MATERIAL TO PROCESS start
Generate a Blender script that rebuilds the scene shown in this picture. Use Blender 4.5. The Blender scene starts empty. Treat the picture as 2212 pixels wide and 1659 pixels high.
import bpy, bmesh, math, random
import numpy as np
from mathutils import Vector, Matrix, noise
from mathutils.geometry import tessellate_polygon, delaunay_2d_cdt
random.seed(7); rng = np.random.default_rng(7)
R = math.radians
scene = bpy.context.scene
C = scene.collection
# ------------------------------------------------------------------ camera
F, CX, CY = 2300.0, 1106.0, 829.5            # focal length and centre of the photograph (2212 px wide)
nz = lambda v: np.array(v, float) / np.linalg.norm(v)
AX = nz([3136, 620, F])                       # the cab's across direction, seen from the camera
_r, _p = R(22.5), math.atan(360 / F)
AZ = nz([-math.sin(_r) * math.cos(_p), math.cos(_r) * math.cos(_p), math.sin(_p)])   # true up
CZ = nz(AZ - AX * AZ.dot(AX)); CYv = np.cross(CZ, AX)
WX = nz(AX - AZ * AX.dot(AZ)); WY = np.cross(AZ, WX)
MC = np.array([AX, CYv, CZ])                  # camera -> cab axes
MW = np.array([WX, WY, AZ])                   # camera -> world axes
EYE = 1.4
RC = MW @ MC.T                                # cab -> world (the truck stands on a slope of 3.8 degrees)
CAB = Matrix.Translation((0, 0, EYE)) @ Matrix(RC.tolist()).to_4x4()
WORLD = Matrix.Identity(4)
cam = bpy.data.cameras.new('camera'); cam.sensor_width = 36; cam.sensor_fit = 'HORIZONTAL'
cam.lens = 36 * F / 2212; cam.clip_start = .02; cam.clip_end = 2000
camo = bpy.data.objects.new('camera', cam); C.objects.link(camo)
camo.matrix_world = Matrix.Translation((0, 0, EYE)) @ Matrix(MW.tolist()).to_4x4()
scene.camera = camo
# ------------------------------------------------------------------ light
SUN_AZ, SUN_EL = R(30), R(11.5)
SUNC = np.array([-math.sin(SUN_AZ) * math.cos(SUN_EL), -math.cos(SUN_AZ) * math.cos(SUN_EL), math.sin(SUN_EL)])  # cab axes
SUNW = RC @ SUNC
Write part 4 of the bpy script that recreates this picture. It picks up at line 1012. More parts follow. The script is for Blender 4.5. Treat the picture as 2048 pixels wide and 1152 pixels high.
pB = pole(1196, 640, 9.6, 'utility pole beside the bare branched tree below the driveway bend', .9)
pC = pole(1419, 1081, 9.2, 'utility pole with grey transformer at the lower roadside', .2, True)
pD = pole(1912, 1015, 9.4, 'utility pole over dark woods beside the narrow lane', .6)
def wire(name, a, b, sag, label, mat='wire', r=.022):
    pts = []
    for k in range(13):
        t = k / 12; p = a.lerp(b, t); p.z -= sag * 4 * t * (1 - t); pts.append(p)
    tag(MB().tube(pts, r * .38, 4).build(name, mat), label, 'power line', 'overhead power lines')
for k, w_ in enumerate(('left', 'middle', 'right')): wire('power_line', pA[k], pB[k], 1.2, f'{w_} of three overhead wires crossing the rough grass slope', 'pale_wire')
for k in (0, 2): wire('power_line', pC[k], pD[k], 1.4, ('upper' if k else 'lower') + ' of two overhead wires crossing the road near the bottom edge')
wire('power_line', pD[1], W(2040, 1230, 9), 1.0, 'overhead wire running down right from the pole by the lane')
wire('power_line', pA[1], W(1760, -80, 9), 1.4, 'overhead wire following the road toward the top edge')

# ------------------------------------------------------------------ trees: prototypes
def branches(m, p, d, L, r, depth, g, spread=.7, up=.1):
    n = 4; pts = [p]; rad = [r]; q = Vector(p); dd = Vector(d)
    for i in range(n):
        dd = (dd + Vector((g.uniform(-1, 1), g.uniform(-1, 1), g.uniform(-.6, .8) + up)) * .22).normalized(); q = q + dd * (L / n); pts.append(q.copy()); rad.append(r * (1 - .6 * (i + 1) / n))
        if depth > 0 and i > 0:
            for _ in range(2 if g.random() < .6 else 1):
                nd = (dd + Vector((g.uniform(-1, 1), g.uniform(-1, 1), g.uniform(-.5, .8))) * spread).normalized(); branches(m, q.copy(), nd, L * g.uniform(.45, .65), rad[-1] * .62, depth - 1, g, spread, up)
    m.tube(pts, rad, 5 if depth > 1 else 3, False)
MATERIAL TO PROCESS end
▶ [INSTRUCTION]
Set all of the records down again, exactly as they stand.

▶ [SOLUTION TO THIS EXERCISE]
Generate a Blender script that rebuilds the scene shown in this picture. Use Blender 4.5. The Blender scene starts empty. Treat the picture as 2212 pixels wide and 1659 pixels high.
import bpy, bmesh, math, random
import numpy as np
from mathutils import Vector, Matrix, noise
from mathutils.geometry import tessellate_polygon, delaunay_2d_cdt
random.seed(7); rng = np.random.default_rng(7)
R = math.radians
scene = bpy.context.scene
C = scene.collection
# ------------------------------------------------------------------ camera
F, CX, CY = 2300.0, 1106.0, 829.5            # focal length and centre of the photograph (2212 px wide)
nz = lambda v: np.array(v, float) / np.linalg.norm(v)
AX = nz([3136, 620, F])                       # the cab's across direction, seen from the camera
_r, _p = R(22.5), math.atan(360 / F)
AZ = nz([-math.sin(_r) * math.cos(_p), math.cos(_r) * math.cos(_p), math.sin(_p)])   # true up
CZ = nz(AZ - AX * AZ.dot(AX)); CYv = np.cross(CZ, AX)
WX = nz(AX - AZ * AX.dot(AZ)); WY = np.cross(AZ, WX)
MC = np.array([AX, CYv, CZ])                  # camera -> cab axes
MW = np.array([WX, WY, AZ])                   # camera -> world axes
EYE = 1.4
RC = MW @ MC.T                                # cab -> world (the truck stands on a slope of 3.8 degrees)
CAB = Matrix.Translation((0, 0, EYE)) @ Matrix(RC.tolist()).to_4x4()
WORLD = Matrix.Identity(4)
cam = bpy.data.cameras.new('camera'); cam.sensor_width = 36; cam.sensor_fit = 'HORIZONTAL'
cam.lens = 36 * F / 2212; cam.clip_start = .02; cam.clip_end = 2000
camo = bpy.data.objects.new('camera', cam); C.objects.link(camo)
camo.matrix_world = Matrix.Translation((0, 0, EYE)) @ Matrix(MW.tolist()).to_4x4()
scene.camera = camo
# ------------------------------------------------------------------ light
SUN_AZ, SUN_EL = R(30), R(11.5)
SUNC = np.array([-math.sin(SUN_AZ) * math.cos(SUN_EL), -math.cos(SUN_AZ) * math.cos(SUN_EL), math.sin(SUN_EL)])  # cab axes
SUNW = RC @ SUNC
Write part 4 of the bpy script that recreates this picture. It picks up at line 1012. More parts follow. The script is for Blender 4.5. Treat the picture as 2048 pixels wide and 1152 pixels high.
pB = pole(1196, 640, 9.6, 'utility pole beside the bare branched tree below the driveway bend', .9)
pC = pole(1419, 1081, 9.2, 'utility pole with grey transformer at the lower roadside', .2, True)
pD = pole(1912, 1015, 9.4, 'utility pole over dark woods beside the narrow lane', .6)
def wire(name, a, b, sag, label, mat='wire', r=.022):
    pts = []
    for k in range(13):
        t = k / 12; p = a.lerp(b, t); p.z -= sag * 4 * t * (1 - t); pts.append(p)
    tag(MB().tube(pts, r * .38, 4).build(name, mat), label, 'power line', 'overhead power lines')
for k, w_ in enumerate(('left', 'middle', 'right')): wire('power_line', pA[k], pB[k], 1.2, f'{w_} of three overhead wires crossing the rough grass slope', 'pale_wire')
for k in (0, 2): wire('power_line', pC[k], pD[k], 1.4, ('upper' if k else 'lower') + ' of two overhead wires crossing the road near the bottom edge')
wire('power_line', pD[1], W(2040, 1230, 9), 1.0, 'overhead wire running down right from the pole by the lane')
wire('power_line', pA[1], W(1760, -80, 9), 1.4, 'overhead wire following the road toward the top edge')

# ------------------------------------------------------------------ trees: prototypes
def branches(m, p, d, L, r, depth, g, spread=.7, up=.1):
    n = 4; pts = [p]; rad = [r]; q = Vector(p); dd = Vector(d)
    for i in range(n):
        dd = (dd + Vector((g.uniform(-1, 1), g.uniform(-1, 1), g.uniform(-.6, .8) + up)) * .22).normalized(); q = q + dd * (L / n); pts.append(q.copy()); rad.append(r * (1 - .6 * (i + 1) / n))
        if depth > 0 and i > 0:
            for _ in range(2 if g.random() < .6 else 1):
                nd = (dd + Vector((g.uniform(-1, 1), g.uniform(-1, 1), g.uniform(-.5, .8))) * spread).normalized(); branches(m, q.copy(), nd, L * g.uniform(.45, .65), rad[-1] * .62, depth - 1, g, spread, up)
    m.tube(pts, rad, 5 if depth > 1 else 3, False)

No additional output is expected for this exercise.